⟨
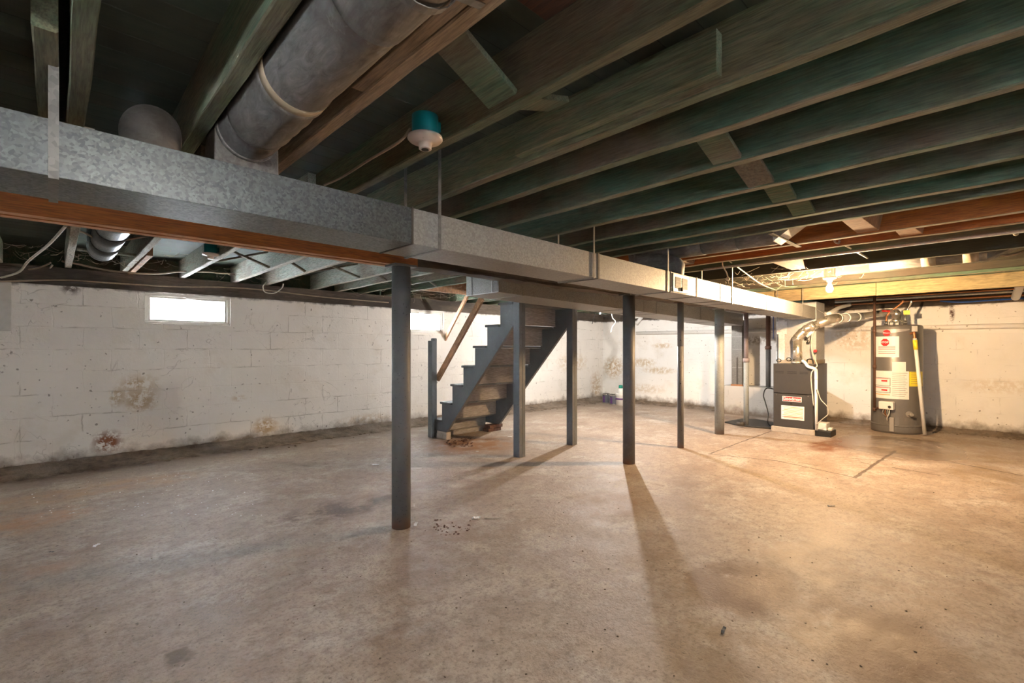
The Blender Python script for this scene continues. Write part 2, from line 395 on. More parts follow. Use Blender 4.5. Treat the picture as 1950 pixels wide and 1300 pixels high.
spots_r = [(wr(1168,700), (0.5,0.35,0.30), 0.8, OCH), (wr(1225,690), (0.5,0.35,0.12), 0.8, TAN), (wr(1262,658), (0.5,0.28,0.07), 0.8, TAN),
           (wr(1255,705), (0.5,0.45,0.09), 0.8, TAN), (wr(1230,740), (0.5,0.5,0.12), 0.5, TAN), (wr(1625,640), (0.5,0.35,0.3), 0.5, (0.5,0.36,0.2)),
           (wr(1813,595), (0.5,0.035,0.16), 1.0, (0.10,0.05,0.04)), (wr(1905,735), (0.5,0.45,0.12), 0.35, TAN), (wr(1440,648), (0.5,0.4,0.10), 0.8, (0.33,0.28,0.22))]
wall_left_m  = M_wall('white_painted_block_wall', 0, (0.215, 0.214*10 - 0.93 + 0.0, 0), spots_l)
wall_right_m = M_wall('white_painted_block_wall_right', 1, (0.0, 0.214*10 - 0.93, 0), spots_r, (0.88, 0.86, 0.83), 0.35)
ledge_m      = M_wall('grey_white_block_ledge', 1, (0.1, 0.214*10 - 0.93, 0), [], (0.52, 0.50, 0.47), 0.45)

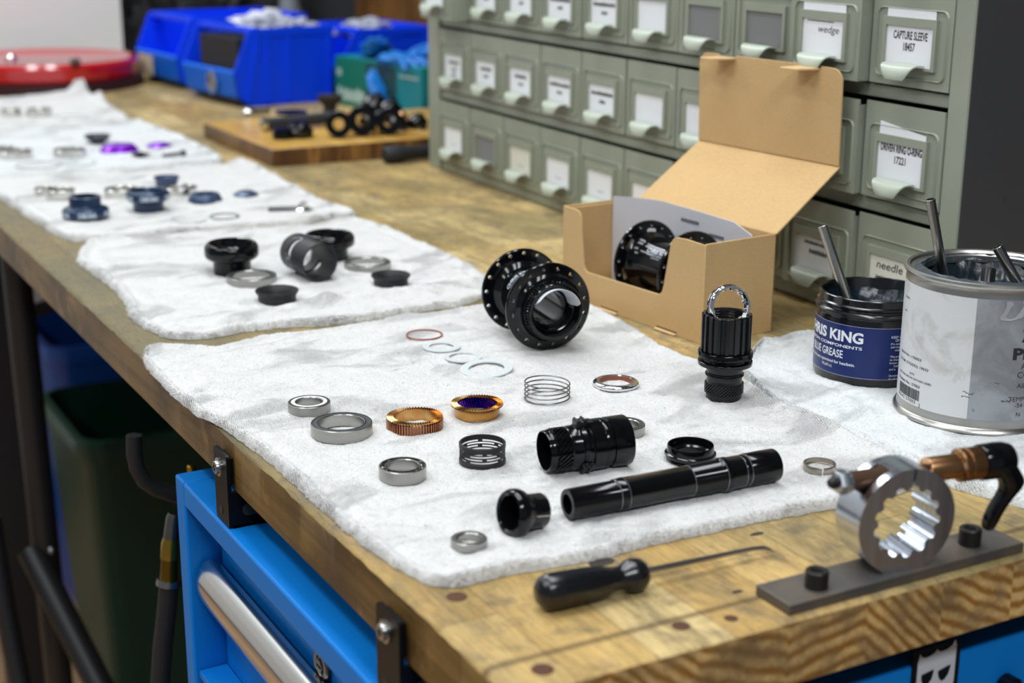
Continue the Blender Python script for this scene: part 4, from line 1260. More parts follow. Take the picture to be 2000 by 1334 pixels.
def helix2(r, z, a):
    ph = ((a+(z)*70)*26/(2*PI)) % 1
    return (r-(.0010 if ph < .45 and r > .0124 else 0), z)
M().lathe([(.0115, .0044)]+[(.0128, (.0048+k*.00028)*k_) for k in range(30)]+[(.0115, .0134*k_)], 400, True, helix2).build('helical_teeth', BLACKG, pb, 20)
def pawl(ang, sc_=1):
    m = M(); mx = Matrix.Rotation(ang, 4, 'Z') @ Matrix.Translation((.0136, 0, .0215*k_))
    XZm = Matrix(((0, 1, 0, 0), (0, 0, 1, 0), (1, 0, 0, 0), (0, 0, 0, 1)))
    out = [(-.0028, -.001), (-.0028, .0026), (-.0018, .0040), (-.0010, .0036), (-.0006, .0026), (.0016, .0026), (.0022, .0042), (.0036, .0036), (.0044, .0020), (.0080, .0018), (.0080, -.001)]
    m.prism([(a*sc_, b*sc_) for a, b in out], -.0035, .0035, 0, mx @ XZm)
    m.build('pawl', BLACKS, pb, 30, .0003)
iq = pb.rotation_quaternion.inverted(); upv = iq @ Vector((-.2, -.35, .9)); ua = math.atan2(upv.y, upv.x)
upv2 = iq @ Vector((0, 0, 1)); ub = math.atan2(upv2.y, upv2.x)
pawl(ub+.05); pawl(ub+2*PI*.37, .8); pawl(ub-2*PI*.37, .8)

# hollow axle
zc = .0088+hA(.18, .144)
b1 = P(1108, 985, zc); b2 = P(1511, 908, zc+.0010); axv = b2-b1; AL = axv.length
ax_t = thing('hub_axle', 'long glossy black hollow axle lying across the front of the near towel', 'axle', b1, qdir(axv, 1))
k_ = AL/.140
pr = [(.0056, 0), (.0080, 0), (.0083, .0004), (.0083, .0300), (.0086, .0306), (.0089, .0312), (.0089, .0345), (.0091, .0350), (.0091, .0372), (.0089, .0376), (.0089, .0792), (.0087, .0796), (.0087, .0800), (.0089, .0804), (.0089, .0998), (.0096, .1010), (.0099, .1020), (.0099, .1056), (.0095, .1070), (.0094, .1150), (.0092, .1156), (.0094, .1160), (.0094, .1186), (.0091, .1192), (.0096, .1200), (.0097, .1390), (.0095, .140), (.0078, .140), (.0076, .12), (.0058, .10)]
M().lathe([(r, z*k_) for r, z in pr], 72).build('axle_tube', BLACKG, ax_t)
gm = mat('bare_alloy_line', (.45, .48, .52), .35, .8)
for z in (.0308, .0361, .0798, .1018, .1153, .1189):
    rr_ = {.0308: .00895, .0361: .00915, .0798: .0090, .1018: .00995, .1153: .00945, .1189: .00945}[z]
    m = M().lathe([(rr_-.0003, z*k_-.00016), (rr_, z*k_-.0001), (rr_, z*k_+.0001), (rr_-.0003, z*k_+.00016)], 72)
    m.build('machined_line', gm, ax_t)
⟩
* DIRECTIONS *
The lines to quote run from the one containing "Continue the Blender" to the one containing "pawl(ub+.05); pawl(ub+2*PI*.37, .8);". Quote them exactly, with both of those lines, and nothing else.

* COMPLETE OUTPUT *
Continue the Blender Python script for this scene: part 4, from line 1260. More parts follow. Take the picture to be 2000 by 1334 pixels.
def helix2(r, z, a):
    ph = ((a+(z)*70)*26/(2*PI)) % 1
    return (r-(.0010 if ph < .45 and r > .0124 else 0), z)
M().lathe([(.0115, .0044)]+[(.0128, (.0048+k*.00028)*k_) for k in range(30)]+[(.0115, .0134*k_)], 400, True, helix2).build('helical_teeth', BLACKG, pb, 20)
def pawl(ang, sc_=1):
    m = M(); mx = Matrix.Rotation(ang, 4, 'Z') @ Matrix.Translation((.0136, 0, .0215*k_))
    XZm = Matrix(((0, 1, 0, 0), (0, 0, 1, 0), (1, 0, 0, 0), (0, 0, 0, 1)))
    out = [(-.0028, -.001), (-.0028, .0026), (-.0018, .0040), (-.0010, .0036), (-.0006, .0026), (.0016, .0026), (.0022, .0042), (.0036, .0036), (.0044, .0020), (.0080, .0018), (.0080, -.001)]
    m.prism([(a*sc_, b*sc_) for a, b in out], -.0035, .0035, 0, mx @ XZm)
    m.build('pawl', BLACKS, pb, 30, .0003)
iq = pb.rotation_quaternion.inverted(); upv = iq @ Vector((-.2, -.35, .9)); ua = math.atan2(upv.y, upv.x)
upv2 = iq @ Vector((0, 0, 1)); ub = math.atan2(upv2.y, upv2.x)
pawl(ub+.05); pawl(ub+2*PI*.37, .8); pawl(ub-2*PI*.37, .8)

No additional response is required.